Cannabis, Forgetting, and the Botany of Desire

Cannabis Leaf

Cannabis, Forgetting, and the Botany of Desire

Michael Pollan, Ignacio Chapela, Cathy Gallagher, and Patricia Unterman

Cannabis, Forgetting, and the Botany of Desire includes the proceedings of several events scheduled by the Townsend Center in celebration of Michael Pollan's residency as Avenali Lecturer for the 2002 Fall Semester. This Occasional Paper includes transcripts of the public lecture Pollan gave as well as the comments of a panel organized to explore the environmental impact of food production in general.

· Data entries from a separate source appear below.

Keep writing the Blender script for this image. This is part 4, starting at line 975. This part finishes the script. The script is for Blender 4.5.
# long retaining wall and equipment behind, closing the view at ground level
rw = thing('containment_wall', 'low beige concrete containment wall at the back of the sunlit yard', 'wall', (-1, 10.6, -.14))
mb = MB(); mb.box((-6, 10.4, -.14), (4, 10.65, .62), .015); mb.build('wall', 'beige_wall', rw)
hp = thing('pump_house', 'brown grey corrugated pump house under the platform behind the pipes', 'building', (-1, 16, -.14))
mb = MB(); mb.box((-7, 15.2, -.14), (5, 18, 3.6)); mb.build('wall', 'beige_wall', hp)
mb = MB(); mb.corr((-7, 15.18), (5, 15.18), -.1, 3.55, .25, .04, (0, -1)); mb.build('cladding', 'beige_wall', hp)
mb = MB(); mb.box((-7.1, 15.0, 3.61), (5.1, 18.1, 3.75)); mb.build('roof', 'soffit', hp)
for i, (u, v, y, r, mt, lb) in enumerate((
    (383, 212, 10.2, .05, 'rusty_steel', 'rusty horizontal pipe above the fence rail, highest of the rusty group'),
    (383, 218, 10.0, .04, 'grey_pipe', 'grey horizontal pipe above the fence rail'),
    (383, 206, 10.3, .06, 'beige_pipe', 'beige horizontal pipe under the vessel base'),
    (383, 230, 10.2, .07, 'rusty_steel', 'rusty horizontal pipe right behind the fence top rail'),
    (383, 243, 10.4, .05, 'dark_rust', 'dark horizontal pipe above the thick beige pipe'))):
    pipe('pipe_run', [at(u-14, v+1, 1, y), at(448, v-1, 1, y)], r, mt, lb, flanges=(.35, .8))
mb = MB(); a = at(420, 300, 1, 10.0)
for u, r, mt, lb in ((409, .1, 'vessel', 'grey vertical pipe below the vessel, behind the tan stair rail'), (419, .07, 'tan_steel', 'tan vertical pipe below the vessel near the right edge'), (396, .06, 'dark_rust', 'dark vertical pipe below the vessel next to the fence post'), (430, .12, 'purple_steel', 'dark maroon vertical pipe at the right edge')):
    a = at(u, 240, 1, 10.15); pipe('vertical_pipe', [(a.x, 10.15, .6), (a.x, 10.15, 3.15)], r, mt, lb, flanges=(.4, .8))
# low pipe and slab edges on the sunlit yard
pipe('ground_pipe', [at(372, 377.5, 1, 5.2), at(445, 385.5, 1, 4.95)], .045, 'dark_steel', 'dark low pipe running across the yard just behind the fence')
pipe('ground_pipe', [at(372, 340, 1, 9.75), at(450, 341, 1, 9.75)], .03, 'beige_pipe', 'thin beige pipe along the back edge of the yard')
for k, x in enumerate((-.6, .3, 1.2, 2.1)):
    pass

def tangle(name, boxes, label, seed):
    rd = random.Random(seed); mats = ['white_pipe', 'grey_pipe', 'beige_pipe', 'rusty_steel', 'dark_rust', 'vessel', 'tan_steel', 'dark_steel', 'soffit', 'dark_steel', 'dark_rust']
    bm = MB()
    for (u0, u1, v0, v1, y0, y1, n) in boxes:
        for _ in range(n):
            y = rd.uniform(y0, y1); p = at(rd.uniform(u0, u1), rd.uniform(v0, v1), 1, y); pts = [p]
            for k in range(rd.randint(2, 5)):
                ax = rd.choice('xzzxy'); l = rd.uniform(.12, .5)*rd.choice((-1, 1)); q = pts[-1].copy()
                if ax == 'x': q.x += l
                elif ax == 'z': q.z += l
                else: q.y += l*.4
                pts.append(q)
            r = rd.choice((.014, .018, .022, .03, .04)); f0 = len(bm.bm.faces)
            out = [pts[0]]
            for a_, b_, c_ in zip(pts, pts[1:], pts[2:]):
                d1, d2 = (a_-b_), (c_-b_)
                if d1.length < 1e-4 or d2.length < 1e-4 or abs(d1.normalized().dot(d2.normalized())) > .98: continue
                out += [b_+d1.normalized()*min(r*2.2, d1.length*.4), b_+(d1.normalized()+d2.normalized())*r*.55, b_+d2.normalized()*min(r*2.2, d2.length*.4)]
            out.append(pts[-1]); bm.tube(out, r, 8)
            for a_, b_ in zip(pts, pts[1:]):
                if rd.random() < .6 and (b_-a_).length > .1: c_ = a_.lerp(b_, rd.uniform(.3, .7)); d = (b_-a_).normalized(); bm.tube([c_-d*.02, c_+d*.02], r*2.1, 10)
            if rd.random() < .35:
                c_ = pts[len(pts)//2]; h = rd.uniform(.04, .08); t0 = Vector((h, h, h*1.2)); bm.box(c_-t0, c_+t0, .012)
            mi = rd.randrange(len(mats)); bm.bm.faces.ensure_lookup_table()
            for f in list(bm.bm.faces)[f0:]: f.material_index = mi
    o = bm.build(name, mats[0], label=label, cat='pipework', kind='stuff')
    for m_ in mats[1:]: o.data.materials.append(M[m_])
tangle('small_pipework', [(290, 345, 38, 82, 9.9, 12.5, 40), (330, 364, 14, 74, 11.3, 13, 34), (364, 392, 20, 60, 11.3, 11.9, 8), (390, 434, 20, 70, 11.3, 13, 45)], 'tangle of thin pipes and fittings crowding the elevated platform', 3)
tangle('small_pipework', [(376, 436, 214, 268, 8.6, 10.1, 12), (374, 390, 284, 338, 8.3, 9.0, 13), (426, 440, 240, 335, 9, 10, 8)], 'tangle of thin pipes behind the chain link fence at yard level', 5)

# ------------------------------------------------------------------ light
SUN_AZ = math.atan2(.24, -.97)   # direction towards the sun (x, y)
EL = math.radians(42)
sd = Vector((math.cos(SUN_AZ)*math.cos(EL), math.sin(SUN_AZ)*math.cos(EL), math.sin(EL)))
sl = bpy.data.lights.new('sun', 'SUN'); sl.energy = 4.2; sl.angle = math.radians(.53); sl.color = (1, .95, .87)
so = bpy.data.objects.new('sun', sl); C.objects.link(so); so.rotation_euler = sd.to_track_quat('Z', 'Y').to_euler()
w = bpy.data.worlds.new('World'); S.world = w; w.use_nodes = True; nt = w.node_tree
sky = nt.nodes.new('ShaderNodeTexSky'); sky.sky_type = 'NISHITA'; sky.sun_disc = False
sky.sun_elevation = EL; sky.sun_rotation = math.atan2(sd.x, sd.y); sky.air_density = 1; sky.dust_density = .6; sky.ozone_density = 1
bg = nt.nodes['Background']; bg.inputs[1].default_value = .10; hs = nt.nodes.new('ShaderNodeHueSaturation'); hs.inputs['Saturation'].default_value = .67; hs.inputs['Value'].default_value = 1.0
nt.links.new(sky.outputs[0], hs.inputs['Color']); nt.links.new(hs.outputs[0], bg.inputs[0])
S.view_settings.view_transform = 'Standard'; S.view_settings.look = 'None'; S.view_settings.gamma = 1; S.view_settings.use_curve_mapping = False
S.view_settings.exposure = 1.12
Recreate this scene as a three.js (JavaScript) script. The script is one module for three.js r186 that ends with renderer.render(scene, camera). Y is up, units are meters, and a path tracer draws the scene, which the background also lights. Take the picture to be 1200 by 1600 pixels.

Michael Pollan is a faculty member of the Graduate School of Journalism at UC Berkeley; a contributing writer to The New York Times Magazine; and past executive editor for Harper’s magazine. Pollan’s first book, Second Nature: A Gardener’s Education (1991), and his more recent, The Botany of Desire (2001), are among his many works that examine the intersection between science and culture. In them we see a remarkable power to discern the intertwining ecological, political, and moral valences of problems that are at once contemporary and deeply rooted in Western history and culture. We also see in his books and articles important questions about writing: to whom are we as committed researchers trying to speak, and how can we be both deeply serious about ideas and courses, and yet clear, and even engaging, at the same time?